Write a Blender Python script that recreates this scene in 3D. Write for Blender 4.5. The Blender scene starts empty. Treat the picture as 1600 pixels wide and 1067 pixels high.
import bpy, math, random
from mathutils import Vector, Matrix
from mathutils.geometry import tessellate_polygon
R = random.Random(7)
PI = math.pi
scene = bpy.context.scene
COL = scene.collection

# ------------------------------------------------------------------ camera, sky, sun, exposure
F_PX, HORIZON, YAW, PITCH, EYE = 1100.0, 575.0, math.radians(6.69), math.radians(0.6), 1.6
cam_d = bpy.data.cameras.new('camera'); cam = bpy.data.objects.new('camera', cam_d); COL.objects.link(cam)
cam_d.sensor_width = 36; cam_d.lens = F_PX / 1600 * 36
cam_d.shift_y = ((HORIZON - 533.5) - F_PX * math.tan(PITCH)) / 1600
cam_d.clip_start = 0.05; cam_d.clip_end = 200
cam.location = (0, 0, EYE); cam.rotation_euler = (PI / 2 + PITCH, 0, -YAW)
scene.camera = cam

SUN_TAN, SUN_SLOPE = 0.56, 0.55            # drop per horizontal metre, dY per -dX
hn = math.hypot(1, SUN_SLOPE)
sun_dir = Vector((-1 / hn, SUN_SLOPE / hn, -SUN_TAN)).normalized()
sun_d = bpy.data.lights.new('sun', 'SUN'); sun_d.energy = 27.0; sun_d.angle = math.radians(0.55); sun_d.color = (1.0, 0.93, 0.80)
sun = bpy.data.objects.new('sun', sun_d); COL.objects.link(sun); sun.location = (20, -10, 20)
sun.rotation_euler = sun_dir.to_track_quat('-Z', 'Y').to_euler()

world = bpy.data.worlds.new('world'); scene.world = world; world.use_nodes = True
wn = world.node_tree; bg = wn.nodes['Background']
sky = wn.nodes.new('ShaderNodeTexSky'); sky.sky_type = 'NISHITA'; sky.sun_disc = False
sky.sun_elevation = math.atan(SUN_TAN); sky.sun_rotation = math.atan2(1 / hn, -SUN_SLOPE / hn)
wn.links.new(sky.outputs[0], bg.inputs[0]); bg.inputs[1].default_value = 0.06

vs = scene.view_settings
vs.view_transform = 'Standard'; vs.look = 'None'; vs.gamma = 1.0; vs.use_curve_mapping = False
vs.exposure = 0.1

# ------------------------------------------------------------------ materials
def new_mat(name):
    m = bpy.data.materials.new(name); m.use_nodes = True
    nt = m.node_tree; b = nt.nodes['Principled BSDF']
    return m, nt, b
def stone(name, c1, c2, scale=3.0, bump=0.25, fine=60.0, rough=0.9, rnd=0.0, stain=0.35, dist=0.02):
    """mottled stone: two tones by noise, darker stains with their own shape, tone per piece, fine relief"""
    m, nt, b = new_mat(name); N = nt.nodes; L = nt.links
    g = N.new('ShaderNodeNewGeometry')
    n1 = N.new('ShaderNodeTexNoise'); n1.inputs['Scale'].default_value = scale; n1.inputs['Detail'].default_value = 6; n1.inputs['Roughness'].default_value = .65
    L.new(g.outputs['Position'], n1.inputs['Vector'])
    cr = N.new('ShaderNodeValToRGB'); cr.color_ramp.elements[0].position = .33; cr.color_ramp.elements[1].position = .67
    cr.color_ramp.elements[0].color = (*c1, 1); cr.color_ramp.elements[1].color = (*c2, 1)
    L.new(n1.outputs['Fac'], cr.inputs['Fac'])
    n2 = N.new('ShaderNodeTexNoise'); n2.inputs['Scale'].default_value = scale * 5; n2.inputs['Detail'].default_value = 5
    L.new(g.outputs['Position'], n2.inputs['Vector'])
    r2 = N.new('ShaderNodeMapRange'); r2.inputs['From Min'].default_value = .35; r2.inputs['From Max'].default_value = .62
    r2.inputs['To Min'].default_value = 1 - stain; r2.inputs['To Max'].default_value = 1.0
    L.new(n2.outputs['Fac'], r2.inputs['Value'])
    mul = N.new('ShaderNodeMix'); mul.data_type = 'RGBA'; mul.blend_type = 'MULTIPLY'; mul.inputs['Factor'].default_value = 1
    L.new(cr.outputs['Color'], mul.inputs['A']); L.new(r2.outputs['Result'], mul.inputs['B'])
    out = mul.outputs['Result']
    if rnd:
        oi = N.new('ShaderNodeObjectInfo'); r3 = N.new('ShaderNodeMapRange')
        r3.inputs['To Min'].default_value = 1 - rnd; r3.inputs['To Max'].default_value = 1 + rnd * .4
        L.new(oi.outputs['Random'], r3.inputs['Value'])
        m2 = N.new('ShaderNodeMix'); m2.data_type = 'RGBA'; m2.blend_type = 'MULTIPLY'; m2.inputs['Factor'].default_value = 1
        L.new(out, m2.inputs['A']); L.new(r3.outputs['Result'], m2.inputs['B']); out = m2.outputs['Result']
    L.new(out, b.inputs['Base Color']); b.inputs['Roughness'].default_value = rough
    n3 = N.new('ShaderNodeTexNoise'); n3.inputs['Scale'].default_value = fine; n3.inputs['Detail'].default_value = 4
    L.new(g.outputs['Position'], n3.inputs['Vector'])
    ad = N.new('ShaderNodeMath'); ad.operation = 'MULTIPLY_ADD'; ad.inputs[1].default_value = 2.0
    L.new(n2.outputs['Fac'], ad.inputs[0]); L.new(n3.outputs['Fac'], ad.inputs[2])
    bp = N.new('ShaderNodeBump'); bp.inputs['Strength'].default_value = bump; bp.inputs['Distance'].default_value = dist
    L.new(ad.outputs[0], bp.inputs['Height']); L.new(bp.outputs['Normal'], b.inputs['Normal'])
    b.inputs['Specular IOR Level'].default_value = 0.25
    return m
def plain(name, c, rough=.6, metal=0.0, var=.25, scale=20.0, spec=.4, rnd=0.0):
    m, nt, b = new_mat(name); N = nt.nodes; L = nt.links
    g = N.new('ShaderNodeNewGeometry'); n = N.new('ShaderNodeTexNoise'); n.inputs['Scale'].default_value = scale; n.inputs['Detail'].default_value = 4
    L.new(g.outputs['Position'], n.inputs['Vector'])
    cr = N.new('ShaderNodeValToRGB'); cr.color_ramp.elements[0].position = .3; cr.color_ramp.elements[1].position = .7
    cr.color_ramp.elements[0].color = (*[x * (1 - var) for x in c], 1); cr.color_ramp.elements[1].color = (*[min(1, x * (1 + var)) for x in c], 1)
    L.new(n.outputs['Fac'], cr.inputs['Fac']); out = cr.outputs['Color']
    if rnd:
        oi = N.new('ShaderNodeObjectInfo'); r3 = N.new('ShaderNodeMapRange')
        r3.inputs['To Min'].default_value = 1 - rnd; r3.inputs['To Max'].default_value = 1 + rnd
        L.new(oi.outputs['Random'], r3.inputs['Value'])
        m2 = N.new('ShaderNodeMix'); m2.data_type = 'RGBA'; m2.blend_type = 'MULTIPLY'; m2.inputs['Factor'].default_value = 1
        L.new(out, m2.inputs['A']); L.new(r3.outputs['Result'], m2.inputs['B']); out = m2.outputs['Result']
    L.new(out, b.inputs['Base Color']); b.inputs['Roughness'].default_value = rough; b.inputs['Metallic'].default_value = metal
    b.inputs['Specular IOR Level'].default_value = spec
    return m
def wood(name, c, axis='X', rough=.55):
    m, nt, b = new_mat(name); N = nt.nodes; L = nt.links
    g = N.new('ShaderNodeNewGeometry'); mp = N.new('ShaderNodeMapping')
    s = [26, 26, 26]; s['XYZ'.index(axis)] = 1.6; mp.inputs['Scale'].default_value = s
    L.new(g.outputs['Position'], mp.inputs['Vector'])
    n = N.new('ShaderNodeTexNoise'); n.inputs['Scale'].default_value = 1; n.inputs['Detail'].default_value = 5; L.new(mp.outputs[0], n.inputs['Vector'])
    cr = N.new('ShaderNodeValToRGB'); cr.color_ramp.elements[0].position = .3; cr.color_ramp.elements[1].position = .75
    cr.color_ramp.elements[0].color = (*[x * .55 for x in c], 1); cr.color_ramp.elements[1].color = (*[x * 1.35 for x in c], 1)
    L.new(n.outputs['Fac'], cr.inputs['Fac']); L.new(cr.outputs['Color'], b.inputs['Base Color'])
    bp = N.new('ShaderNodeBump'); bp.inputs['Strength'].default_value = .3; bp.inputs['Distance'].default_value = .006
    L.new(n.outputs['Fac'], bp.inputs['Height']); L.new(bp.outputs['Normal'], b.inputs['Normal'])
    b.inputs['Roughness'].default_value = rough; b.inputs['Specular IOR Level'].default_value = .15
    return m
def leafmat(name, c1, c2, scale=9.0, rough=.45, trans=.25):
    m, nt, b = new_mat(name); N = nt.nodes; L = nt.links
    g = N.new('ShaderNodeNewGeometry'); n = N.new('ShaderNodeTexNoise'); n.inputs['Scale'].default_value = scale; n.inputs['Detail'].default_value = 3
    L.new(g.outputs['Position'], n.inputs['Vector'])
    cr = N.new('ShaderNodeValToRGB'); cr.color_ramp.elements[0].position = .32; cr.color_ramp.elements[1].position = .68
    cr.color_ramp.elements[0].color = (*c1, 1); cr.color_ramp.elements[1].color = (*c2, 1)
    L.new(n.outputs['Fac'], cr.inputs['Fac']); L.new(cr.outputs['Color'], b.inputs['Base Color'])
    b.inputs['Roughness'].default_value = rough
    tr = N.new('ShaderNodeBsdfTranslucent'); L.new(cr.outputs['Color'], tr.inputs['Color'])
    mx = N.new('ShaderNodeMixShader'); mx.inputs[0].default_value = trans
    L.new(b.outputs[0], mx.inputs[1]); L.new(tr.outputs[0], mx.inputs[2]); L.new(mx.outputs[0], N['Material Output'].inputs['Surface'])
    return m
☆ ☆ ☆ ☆
The request:
Write out a verbatim copy of the data, beginning with its first line and ending with the line that contains "sun.rotation_euler = sun_dir.to_track_quat('-Z', 'Y').to_euler()".

Problem solution:
Write a Blender Python script that recreates this scene in 3D. Write for Blender 4.5. The Blender scene starts empty. Treat the picture as 1600 pixels wide and 1067 pixels high.
import bpy, math, random
from mathutils import Vector, Matrix
from mathutils.geometry import tessellate_polygon
R = random.Random(7)
PI = math.pi
scene = bpy.context.scene
COL = scene.collection

# ------------------------------------------------------------------ camera, sky, sun, exposure
F_PX, HORIZON, YAW, PITCH, EYE = 1100.0, 575.0, math.radians(6.69), math.radians(0.6), 1.6
cam_d = bpy.data.cameras.new('camera'); cam = bpy.data.objects.new('camera', cam_d); COL.objects.link(cam)
cam_d.sensor_width = 36; cam_d.lens = F_PX / 1600 * 36
cam_d.shift_y = ((HORIZON - 533.5) - F_PX * math.tan(PITCH)) / 1600
cam_d.clip_start = 0.05; cam_d.clip_end = 200
cam.location = (0, 0, EYE); cam.rotation_euler = (PI / 2 + PITCH, 0, -YAW)
scene.camera = cam

SUN_TAN, SUN_SLOPE = 0.56, 0.55            # drop per horizontal metre, dY per -dX
hn = math.hypot(1, SUN_SLOPE)
sun_dir = Vector((-1 / hn, SUN_SLOPE / hn, -SUN_TAN)).normalized()
sun_d = bpy.data.lights.new('sun', 'SUN'); sun_d.energy = 27.0; sun_d.angle = math.radians(0.55); sun_d.color = (1.0, 0.93, 0.80)
sun = bpy.data.objects.new('sun', sun_d); COL.objects.link(sun); sun.location = (20, -10, 20)
sun.rotation_euler = sun_dir.to_track_quat('-Z', 'Y').to_euler()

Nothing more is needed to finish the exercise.